3D scene scripts ->

╭──

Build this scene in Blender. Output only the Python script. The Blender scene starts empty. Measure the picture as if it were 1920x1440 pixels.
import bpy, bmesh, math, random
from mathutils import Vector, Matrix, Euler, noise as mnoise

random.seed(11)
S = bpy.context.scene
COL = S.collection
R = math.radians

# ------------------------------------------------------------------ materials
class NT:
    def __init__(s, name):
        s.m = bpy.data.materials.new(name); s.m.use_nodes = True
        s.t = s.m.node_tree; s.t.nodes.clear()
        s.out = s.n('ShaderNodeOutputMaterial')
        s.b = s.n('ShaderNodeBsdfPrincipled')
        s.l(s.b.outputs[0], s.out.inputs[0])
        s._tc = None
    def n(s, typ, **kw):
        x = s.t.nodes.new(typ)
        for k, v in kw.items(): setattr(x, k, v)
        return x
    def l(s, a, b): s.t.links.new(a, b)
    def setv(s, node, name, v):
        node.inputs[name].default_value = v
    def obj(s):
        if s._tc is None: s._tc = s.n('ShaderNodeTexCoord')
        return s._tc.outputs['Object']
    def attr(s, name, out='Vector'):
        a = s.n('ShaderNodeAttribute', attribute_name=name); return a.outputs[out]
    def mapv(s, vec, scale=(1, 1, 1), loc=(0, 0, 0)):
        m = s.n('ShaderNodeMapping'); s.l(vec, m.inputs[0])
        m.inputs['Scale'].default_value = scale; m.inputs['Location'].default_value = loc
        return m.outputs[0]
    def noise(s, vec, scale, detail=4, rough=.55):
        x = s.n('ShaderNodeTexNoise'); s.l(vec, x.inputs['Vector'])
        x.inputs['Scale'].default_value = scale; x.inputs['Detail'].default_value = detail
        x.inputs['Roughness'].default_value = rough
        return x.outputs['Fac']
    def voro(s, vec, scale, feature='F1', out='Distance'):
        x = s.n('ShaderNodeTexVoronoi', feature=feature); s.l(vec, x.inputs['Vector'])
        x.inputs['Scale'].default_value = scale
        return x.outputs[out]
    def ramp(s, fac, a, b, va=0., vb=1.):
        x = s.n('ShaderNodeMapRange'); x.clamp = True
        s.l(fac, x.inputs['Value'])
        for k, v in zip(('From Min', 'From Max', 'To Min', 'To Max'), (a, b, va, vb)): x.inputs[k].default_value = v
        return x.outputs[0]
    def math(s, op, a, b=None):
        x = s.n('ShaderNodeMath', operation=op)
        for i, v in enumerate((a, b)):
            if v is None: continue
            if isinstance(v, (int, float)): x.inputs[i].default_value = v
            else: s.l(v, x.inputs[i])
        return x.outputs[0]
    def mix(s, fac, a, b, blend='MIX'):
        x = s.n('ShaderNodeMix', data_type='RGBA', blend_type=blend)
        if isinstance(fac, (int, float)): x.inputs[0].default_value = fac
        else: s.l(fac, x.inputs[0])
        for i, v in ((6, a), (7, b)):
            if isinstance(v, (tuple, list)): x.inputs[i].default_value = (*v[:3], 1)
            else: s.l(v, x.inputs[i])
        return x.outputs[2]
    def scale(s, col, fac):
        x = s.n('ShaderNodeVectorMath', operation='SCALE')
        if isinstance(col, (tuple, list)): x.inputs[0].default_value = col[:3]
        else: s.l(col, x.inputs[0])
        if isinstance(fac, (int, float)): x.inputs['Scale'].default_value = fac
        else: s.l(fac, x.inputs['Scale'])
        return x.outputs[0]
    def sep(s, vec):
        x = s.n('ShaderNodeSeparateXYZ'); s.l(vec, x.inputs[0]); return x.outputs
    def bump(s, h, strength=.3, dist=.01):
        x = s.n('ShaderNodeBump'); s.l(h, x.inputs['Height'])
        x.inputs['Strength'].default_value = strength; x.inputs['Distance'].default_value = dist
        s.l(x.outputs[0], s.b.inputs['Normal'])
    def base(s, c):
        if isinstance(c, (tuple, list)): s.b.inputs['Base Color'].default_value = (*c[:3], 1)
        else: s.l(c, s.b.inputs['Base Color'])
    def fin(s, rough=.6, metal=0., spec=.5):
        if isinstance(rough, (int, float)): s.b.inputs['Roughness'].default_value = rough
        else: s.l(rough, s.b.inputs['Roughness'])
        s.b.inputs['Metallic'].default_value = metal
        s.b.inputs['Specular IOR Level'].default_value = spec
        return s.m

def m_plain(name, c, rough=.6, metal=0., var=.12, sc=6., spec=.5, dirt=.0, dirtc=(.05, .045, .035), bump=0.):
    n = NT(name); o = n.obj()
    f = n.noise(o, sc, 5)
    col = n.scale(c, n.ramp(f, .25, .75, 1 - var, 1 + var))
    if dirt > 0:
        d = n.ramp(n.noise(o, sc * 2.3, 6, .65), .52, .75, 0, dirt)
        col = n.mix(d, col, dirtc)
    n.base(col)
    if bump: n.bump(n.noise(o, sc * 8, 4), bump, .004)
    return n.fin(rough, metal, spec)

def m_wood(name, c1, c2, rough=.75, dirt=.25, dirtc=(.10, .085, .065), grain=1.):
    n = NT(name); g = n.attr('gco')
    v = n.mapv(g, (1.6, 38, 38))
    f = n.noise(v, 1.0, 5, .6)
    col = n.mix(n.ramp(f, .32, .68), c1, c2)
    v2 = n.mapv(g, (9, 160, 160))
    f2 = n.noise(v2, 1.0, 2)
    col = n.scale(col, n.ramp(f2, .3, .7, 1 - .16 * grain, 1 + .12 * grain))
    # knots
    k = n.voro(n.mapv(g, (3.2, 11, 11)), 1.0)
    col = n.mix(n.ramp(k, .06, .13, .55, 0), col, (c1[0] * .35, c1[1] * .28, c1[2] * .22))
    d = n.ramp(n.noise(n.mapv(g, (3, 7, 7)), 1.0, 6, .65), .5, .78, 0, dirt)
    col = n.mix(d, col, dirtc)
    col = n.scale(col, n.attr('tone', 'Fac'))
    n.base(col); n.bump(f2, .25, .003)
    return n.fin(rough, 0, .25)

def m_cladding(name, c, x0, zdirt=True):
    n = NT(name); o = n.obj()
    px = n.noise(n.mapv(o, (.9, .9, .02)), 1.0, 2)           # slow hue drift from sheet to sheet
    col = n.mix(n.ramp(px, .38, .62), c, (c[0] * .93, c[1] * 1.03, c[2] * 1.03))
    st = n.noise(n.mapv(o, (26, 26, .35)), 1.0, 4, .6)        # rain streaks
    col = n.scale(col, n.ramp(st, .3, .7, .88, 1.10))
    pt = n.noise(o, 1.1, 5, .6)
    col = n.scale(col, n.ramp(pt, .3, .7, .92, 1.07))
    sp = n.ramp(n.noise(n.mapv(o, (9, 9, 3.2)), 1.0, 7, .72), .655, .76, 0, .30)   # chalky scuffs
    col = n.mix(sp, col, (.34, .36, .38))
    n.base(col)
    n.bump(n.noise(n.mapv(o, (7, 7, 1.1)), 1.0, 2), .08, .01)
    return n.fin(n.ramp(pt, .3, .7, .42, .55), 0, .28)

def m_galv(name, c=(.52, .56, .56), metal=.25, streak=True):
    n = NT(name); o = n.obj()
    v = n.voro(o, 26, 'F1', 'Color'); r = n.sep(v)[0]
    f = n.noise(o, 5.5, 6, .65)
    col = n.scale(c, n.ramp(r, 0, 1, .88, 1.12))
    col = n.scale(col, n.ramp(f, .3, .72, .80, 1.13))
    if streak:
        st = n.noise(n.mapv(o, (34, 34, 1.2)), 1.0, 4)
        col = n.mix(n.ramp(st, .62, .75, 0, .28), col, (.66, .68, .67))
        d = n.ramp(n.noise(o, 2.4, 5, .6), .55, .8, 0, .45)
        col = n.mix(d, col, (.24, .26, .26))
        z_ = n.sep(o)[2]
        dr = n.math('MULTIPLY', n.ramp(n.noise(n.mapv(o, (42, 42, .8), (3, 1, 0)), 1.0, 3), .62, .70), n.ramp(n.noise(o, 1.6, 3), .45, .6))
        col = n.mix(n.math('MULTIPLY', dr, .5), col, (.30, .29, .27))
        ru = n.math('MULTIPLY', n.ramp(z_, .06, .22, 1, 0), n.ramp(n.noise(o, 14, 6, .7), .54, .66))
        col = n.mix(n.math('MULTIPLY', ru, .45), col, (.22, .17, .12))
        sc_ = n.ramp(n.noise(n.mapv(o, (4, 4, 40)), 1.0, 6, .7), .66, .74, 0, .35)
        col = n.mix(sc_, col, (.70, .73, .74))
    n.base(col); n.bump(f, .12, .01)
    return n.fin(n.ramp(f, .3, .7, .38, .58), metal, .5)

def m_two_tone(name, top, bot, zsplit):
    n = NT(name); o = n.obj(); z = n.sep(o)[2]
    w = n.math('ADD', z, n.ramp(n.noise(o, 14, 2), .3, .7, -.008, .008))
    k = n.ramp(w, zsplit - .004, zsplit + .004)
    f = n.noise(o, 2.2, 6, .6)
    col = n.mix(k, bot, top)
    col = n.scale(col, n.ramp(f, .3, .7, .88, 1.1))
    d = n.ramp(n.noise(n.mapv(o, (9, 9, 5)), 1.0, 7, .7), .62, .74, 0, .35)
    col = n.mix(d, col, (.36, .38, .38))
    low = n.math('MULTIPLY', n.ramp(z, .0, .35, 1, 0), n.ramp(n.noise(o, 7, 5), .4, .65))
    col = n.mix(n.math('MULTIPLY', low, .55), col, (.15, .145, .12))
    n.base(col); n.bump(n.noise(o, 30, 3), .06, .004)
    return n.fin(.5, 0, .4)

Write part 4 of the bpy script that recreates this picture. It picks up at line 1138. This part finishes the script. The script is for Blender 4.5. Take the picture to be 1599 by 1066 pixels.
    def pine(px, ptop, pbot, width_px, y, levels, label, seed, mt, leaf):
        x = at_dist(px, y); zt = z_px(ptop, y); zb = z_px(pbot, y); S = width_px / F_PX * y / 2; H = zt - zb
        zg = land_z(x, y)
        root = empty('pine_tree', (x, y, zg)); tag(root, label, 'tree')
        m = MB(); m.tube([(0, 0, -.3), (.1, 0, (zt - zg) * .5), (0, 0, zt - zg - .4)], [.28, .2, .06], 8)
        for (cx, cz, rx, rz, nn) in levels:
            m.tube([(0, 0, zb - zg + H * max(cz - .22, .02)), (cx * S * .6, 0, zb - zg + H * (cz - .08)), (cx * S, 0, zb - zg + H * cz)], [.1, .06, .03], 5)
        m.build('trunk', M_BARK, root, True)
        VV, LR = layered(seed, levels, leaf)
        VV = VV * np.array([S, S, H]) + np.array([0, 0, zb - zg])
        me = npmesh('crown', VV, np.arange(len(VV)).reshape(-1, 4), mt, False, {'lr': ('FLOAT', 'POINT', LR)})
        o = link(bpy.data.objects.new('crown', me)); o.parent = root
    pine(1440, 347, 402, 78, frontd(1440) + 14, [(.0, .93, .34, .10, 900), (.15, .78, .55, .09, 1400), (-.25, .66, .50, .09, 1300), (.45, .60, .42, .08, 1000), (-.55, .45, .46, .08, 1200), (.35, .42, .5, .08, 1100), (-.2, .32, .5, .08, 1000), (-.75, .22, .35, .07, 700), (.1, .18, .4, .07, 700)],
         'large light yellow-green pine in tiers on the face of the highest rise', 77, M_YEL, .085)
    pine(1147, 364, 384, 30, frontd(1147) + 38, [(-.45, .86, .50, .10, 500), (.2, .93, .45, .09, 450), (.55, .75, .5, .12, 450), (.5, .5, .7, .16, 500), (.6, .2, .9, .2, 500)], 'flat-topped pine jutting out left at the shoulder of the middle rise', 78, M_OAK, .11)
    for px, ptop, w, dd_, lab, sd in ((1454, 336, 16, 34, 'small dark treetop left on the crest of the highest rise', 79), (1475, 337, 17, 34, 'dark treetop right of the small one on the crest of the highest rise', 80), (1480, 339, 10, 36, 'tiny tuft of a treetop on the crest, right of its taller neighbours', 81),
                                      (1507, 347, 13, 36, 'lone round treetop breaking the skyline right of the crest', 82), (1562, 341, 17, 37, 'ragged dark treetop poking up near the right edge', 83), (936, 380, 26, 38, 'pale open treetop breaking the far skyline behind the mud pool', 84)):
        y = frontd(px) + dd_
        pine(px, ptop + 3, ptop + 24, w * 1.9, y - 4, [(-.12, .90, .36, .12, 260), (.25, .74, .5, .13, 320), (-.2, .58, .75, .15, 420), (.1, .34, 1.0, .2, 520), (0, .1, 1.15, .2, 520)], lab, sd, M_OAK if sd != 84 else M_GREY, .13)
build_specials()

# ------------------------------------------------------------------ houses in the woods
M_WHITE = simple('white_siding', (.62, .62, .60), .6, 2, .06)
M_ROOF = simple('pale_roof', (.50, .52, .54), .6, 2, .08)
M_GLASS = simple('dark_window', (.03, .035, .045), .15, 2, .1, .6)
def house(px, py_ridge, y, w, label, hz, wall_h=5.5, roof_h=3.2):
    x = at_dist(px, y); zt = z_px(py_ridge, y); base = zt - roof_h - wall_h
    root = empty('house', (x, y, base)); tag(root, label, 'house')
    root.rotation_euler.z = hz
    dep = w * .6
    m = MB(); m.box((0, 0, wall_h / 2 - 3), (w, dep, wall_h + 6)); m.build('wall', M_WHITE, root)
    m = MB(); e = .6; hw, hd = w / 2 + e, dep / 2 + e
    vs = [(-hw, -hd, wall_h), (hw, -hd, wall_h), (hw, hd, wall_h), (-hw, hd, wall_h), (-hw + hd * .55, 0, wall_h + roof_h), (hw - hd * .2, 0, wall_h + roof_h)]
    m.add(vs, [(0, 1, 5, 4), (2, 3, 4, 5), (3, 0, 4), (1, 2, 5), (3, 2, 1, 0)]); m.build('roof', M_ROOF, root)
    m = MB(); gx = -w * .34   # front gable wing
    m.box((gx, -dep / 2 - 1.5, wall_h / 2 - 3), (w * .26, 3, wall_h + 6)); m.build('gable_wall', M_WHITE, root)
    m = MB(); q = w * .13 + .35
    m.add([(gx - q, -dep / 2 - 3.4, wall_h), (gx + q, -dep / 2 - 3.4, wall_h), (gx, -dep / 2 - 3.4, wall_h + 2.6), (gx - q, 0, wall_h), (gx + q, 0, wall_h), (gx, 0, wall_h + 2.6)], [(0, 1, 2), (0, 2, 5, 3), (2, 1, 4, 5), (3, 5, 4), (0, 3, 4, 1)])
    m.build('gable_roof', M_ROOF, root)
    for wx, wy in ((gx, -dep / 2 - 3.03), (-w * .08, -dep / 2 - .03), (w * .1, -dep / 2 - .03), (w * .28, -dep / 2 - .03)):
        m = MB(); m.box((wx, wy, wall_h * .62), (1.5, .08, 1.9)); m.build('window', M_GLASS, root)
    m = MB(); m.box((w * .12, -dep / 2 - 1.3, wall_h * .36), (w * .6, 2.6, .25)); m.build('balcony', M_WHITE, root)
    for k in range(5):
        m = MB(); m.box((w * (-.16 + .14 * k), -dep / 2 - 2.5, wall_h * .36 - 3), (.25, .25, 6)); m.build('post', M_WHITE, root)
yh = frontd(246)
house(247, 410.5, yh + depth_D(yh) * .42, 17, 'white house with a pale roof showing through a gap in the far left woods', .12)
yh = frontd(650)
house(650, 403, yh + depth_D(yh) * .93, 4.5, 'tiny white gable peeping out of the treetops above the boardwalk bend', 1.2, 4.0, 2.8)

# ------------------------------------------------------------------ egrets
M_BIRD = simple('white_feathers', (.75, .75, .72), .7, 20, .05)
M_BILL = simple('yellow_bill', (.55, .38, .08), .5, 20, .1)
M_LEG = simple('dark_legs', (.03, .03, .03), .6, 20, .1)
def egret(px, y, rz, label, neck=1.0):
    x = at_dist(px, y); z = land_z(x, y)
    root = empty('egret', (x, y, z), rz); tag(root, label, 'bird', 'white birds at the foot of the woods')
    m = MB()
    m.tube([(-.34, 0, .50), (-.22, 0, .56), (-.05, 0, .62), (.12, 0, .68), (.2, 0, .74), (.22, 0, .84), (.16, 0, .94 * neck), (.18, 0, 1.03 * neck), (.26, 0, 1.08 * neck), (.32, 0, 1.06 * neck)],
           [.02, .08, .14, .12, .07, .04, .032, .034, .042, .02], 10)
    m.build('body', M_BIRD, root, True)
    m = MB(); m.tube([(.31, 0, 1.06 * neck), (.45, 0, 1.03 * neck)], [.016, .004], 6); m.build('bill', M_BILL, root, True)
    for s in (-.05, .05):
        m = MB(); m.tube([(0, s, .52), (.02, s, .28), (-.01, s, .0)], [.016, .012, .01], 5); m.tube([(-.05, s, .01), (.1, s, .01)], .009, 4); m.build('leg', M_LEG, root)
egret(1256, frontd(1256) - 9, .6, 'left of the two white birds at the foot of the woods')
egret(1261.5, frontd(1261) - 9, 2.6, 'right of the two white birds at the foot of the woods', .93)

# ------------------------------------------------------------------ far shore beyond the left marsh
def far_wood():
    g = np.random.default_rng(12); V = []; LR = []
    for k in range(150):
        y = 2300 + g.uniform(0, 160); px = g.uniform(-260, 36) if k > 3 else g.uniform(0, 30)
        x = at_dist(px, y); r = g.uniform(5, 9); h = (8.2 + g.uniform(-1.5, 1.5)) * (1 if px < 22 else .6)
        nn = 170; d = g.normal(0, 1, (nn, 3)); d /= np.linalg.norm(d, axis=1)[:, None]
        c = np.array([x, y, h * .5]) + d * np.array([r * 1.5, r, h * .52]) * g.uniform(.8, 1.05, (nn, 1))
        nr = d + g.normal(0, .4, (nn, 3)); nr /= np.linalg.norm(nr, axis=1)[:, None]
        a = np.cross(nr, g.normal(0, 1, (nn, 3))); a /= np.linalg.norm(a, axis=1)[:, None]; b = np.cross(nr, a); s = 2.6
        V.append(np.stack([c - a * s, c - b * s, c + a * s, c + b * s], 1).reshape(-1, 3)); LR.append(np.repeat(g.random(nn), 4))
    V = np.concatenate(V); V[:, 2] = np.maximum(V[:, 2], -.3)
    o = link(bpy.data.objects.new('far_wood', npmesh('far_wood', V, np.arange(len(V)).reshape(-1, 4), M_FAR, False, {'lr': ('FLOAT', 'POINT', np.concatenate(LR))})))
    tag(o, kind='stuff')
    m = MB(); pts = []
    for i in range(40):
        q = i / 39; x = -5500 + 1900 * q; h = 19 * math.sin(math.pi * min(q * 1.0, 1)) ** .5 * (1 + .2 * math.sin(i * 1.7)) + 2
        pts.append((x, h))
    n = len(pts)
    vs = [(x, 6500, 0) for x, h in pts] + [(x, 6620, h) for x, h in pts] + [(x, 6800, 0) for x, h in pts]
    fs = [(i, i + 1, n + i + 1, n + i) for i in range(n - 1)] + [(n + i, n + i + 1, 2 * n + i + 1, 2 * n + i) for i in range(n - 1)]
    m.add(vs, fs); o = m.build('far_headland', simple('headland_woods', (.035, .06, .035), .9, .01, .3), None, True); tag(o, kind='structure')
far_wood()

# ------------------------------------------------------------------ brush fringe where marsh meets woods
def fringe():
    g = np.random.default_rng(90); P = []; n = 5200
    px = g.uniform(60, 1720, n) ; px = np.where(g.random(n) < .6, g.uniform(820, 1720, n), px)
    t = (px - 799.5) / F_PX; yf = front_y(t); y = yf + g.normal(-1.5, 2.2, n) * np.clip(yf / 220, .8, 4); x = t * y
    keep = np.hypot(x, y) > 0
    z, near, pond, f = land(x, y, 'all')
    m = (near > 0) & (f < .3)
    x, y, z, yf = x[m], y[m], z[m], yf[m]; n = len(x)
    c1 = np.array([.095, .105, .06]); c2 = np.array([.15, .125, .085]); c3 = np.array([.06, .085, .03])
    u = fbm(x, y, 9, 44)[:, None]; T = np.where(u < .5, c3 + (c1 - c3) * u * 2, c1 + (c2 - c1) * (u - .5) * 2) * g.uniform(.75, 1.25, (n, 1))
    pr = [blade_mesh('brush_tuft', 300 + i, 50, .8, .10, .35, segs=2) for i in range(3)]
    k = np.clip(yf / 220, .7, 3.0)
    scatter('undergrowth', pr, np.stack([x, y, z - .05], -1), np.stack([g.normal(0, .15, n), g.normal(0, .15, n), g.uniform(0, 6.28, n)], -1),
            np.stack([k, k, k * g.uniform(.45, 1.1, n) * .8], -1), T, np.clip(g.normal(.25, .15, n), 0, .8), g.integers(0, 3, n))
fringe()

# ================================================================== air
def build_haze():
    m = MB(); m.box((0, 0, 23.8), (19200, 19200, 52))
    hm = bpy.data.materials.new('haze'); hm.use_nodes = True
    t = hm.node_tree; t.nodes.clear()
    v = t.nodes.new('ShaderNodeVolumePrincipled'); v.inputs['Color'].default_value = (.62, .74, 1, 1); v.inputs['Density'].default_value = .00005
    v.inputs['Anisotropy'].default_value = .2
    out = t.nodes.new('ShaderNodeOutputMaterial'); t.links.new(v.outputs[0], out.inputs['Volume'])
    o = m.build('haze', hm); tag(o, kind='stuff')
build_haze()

╰──

What to produce -> Go through the material above and copy each line that has the word "pixels".

Task answer ->
Build this scene in Blender. Output only the Python script. The Blender scene starts empty. Measure the picture as if it were 1920x1440 pixels.
Write part 4 of the bpy script that recreates this picture. It picks up at line 1138. This part finishes the script. The script is for Blender 4.5. Take the picture to be 1599 by 1066 pixels.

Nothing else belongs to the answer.